Information supplied:
^^^^
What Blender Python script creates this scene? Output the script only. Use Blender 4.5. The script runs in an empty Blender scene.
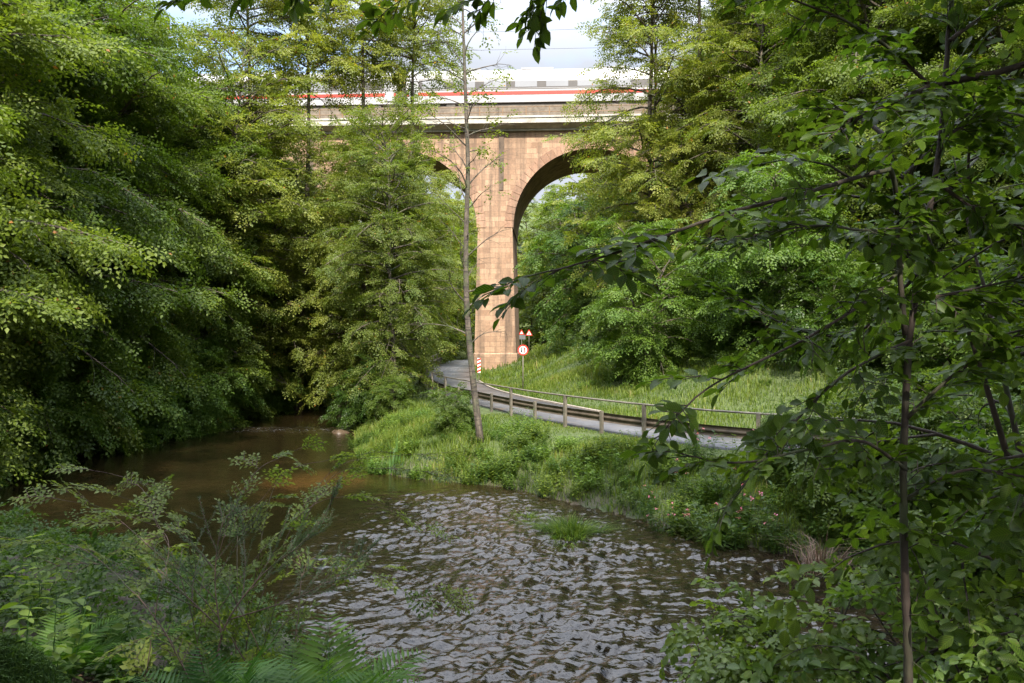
import bpy, math, random
import numpy as np
rng = np.random.default_rng(11)
random.seed(5)
PI = math.pi
sc = bpy.context.scene
col = sc.collection
# ------------------------------------------------------------------ camera, sky, sun, exposure
CAMZ, F, HY = 4.5, 720.0, 341.5
cam = bpy.data.cameras.new("camera"); cam_o = bpy.data.objects.new("camera", cam); col.objects.link(cam_o)
cam.sensor_width = 36; cam.lens = 720/1024*36; cam.clip_start = 0.05; cam.clip_end = 2000
cam_o.location = (0, 0, CAMZ); cam_o.rotation_euler = (PI/2, 0, 0)
sc.camera = cam_o
SUN_AZ, SUN_EL = 176.0, 45.0            # compass bearing (from +Y towards +X) and height
EXPOSURE = 1.7
w = bpy.data.worlds.new("World"); sc.world = w; w.use_nodes = True
nt = w.node_tree; bg = nt.nodes["Background"]
sky = nt.nodes.new("ShaderNodeTexSky"); sky.sky_type = 'NISHITA'; sky.sun_disc = False
sky.sun_elevation = math.radians(SUN_EL); sky.sun_rotation = math.radians(SUN_AZ)
sky.air_density = 1.0; sky.dust_density = 2.0
tc = nt.nodes.new("ShaderNodeTexCoord")
nz = nt.nodes.new("ShaderNodeTexNoise"); nz.inputs['Scale'].default_value = 2.2; nz.inputs['Detail'].default_value = 6
mp = nt.nodes.new("ShaderNodeMapping"); mp.inputs['Scale'].default_value = (1, 1, 2.6)
nt.links.new(tc.outputs['Generated'], mp.inputs['Vector']); nt.links.new(mp.outputs[0], nz.inputs['Vector'])
rp = nt.nodes.new("ShaderNodeValToRGB"); rp.color_ramp.elements[0].position = .36; rp.color_ramp.elements[1].position = .5
nt.links.new(nz.outputs['Fac'], rp.inputs['Fac'])
nz2 = nt.nodes.new("ShaderNodeTexNoise"); nz2.inputs['Scale'].default_value = 5; nz2.inputs['Detail'].default_value = 5
nt.links.new(mp.outputs[0], nz2.inputs['Vector'])
cl = nt.nodes.new("ShaderNodeMix"); cl.data_type = 'RGBA'
cl.inputs['A'].default_value = (1.55, 1.68, 1.95, 1); cl.inputs['B'].default_value = (2.25, 2.38, 2.65, 1)
nt.links.new(nz2.outputs['Fac'], cl.inputs['Factor'])
sx_ = nt.nodes.new("ShaderNodeSeparateXYZ"); nt.links.new(tc.outputs['Generated'], sx_.inputs[0])
up_ = nt.nodes.new("ShaderNodeMapRange"); nt.links.new(sx_.outputs['Z'], up_.inputs[0])
for i_, v_ in ((1, .36), (2, .92), (3, .8), (4, 5.6)): up_.inputs[i_].default_value = v_
cs_ = nt.nodes.new("ShaderNodeVectorMath"); cs_.operation = 'SCALE'; nt.links.new(cl.outputs['Result'], cs_.inputs[0]); nt.links.new(up_.outputs[0], cs_.inputs['Scale'])
mx = nt.nodes.new("ShaderNodeMix"); mx.data_type = 'RGBA'
nt.links.new(rp.outputs[0], mx.inputs['Factor']); nt.links.new(sky.outputs[0], mx.inputs['A']); nt.links.new(cs_.outputs[0], mx.inputs['B'])
nt.links.new(mx.outputs['Result'], bg.inputs['Color']); bg.inputs['Strength'].default_value = 0.15
sl = bpy.data.lights.new("sun", 'SUN'); so = bpy.data.objects.new("sun", sl); col.objects.link(so)
sl.energy = 3.15; sl.angle = math.radians(.6); sl.color = (1, .93, .8)
az, el = math.radians(SUN_AZ), math.radians(SUN_EL)
from mathutils import Vector
so.rotation_euler = Vector((math.sin(az)*math.cos(el), math.cos(az)*math.cos(el), math.sin(el))).to_track_quat('Z', 'Y').to_euler()
sc.view_settings.view_transform = 'Standard'; sc.view_settings.look = 'None'; sc.view_settings.gamma = 1
sc.view_settings.use_curve_mapping = False; sc.view_settings.exposure = EXPOSURE
sc.render.engine = 'CYCLES'
cy = sc.cycles; cy.max_bounces = 9; cy.diffuse_bounces = 5; cy.glossy_bounces = 3; cy.transmission_bounces = 5; cy.transparent_max_bounces = 4
cy.use_denoising = True; cy.denoising_prefilter = 'NONE'; cy.caustics_reflective = False; cy.caustics_refractive = False; cy.sample_clamp_indirect = 6
try: cy.denoiser = 'OPENIMAGEDENOISE'
except Exception: pass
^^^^
Exercise requirements:
Working from the material above, transcribe it exactly while omitting pictures.

Full answer:
What Blender Python script creates this scene? Output the script only. Use Blender 4.5. The script runs in an empty Blender scene.
import bpy, math, random
import numpy as np
rng = np.random.default_rng(11)
random.seed(5)
PI = math.pi
sc = bpy.context.scene
col = sc.collection
# ------------------------------------------------------------------ camera, sky, sun, exposure
CAMZ, F, HY = 4.5, 720.0, 341.5
cam = bpy.data.cameras.new("camera"); cam_o = bpy.data.objects.new("camera", cam); col.objects.link(cam_o)
cam.sensor_width = 36; cam.lens = 720/1024*36; cam.clip_start = 0.05; cam.clip_end = 2000
cam_o.location = (0, 0, CAMZ); cam_o.rotation_euler = (PI/2, 0, 0)
sc.camera = cam_o
SUN_AZ, SUN_EL = 176.0, 45.0            # compass bearing (from +Y towards +X) and height
EXPOSURE = 1.7
w = bpy.data.worlds.new("World"); sc.world = w; w.use_nodes = True
nt = w.node_tree; bg = nt.nodes["Background"]
sky = nt.nodes.new("ShaderNodeTexSky"); sky.sky_type = 'NISHITA'; sky.sun_disc = False
sky.sun_elevation = math.radians(SUN_EL); sky.sun_rotation = math.radians(SUN_AZ)
sky.air_density = 1.0; sky.dust_density = 2.0
tc = nt.nodes.new("ShaderNodeTexCoord")
nz = nt.nodes.new("ShaderNodeTexNoise"); nz.inputs['Scale'].default_value = 2.2; nz.inputs['Detail'].default_value = 6
mp = nt.nodes.new("ShaderNodeMapping"); mp.inputs['Scale'].default_value = (1, 1, 2.6)
nt.links.new(tc.outputs['Generated'], mp.inputs['Vector']); nt.links.new(mp.outputs[0], nz.inputs['Vector'])
rp = nt.nodes.new("ShaderNodeValToRGB"); rp.color_ramp.elements[0].position = .36; rp.color_ramp.elements[1].position = .5
nt.links.new(nz.outputs['Fac'], rp.inputs['Fac'])
nz2 = nt.nodes.new("ShaderNodeTexNoise"); nz2.inputs['Scale'].default_value = 5; nz2.inputs['Detail'].default_value = 5
nt.links.new(mp.outputs[0], nz2.inputs['Vector'])
cl = nt.nodes.new("ShaderNodeMix"); cl.data_type = 'RGBA'
cl.inputs['A'].default_value = (1.55, 1.68, 1.95, 1); cl.inputs['B'].default_value = (2.25, 2.38, 2.65, 1)
nt.links.new(nz2.outputs['Fac'], cl.inputs['Factor'])
sx_ = nt.nodes.new("ShaderNodeSeparateXYZ"); nt.links.new(tc.outputs['Generated'], sx_.inputs[0])
up_ = nt.nodes.new("ShaderNodeMapRange"); nt.links.new(sx_.outputs['Z'], up_.inputs[0])
for i_, v_ in ((1, .36), (2, .92), (3, .8), (4, 5.6)): up_.inputs[i_].default_value = v_
cs_ = nt.nodes.new("ShaderNodeVectorMath"); cs_.operation = 'SCALE'; nt.links.new(cl.outputs['Result'], cs_.inputs[0]); nt.links.new(up_.outputs[0], cs_.inputs['Scale'])
mx = nt.nodes.new("ShaderNodeMix"); mx.data_type = 'RGBA'
nt.links.new(rp.outputs[0], mx.inputs['Factor']); nt.links.new(sky.outputs[0], mx.inputs['A']); nt.links.new(cs_.outputs[0], mx.inputs['B'])
nt.links.new(mx.outputs['Result'], bg.inputs['Color']); bg.inputs['Strength'].default_value = 0.15
sl = bpy.data.lights.new("sun", 'SUN'); so = bpy.data.objects.new("sun", sl); col.objects.link(so)
sl.energy = 3.15; sl.angle = math.radians(.6); sl.color = (1, .93, .8)
az, el = math.radians(SUN_AZ), math.radians(SUN_EL)
from mathutils import Vector
so.rotation_euler = Vector((math.sin(az)*math.cos(el), math.cos(az)*math.cos(el), math.sin(el))).to_track_quat('Z', 'Y').to_euler()
sc.view_settings.view_transform = 'Standard'; sc.view_settings.look = 'None'; sc.view_settings.gamma = 1
sc.view_settings.use_curve_mapping = False; sc.view_settings.exposure = EXPOSURE
sc.render.engine = 'CYCLES'
cy = sc.cycles; cy.max_bounces = 9; cy.diffuse_bounces = 5; cy.glossy_bounces = 3; cy.transmission_bounces = 5; cy.transparent_max_bounces = 4
cy.use_denoising = True; cy.denoising_prefilter = 'NONE'; cy.caustics_reflective = False; cy.caustics_refractive = False; cy.sample_clamp_indirect = 6
try: cy.denoiser = 'OPENIMAGEDENOISE'
except Exception: pass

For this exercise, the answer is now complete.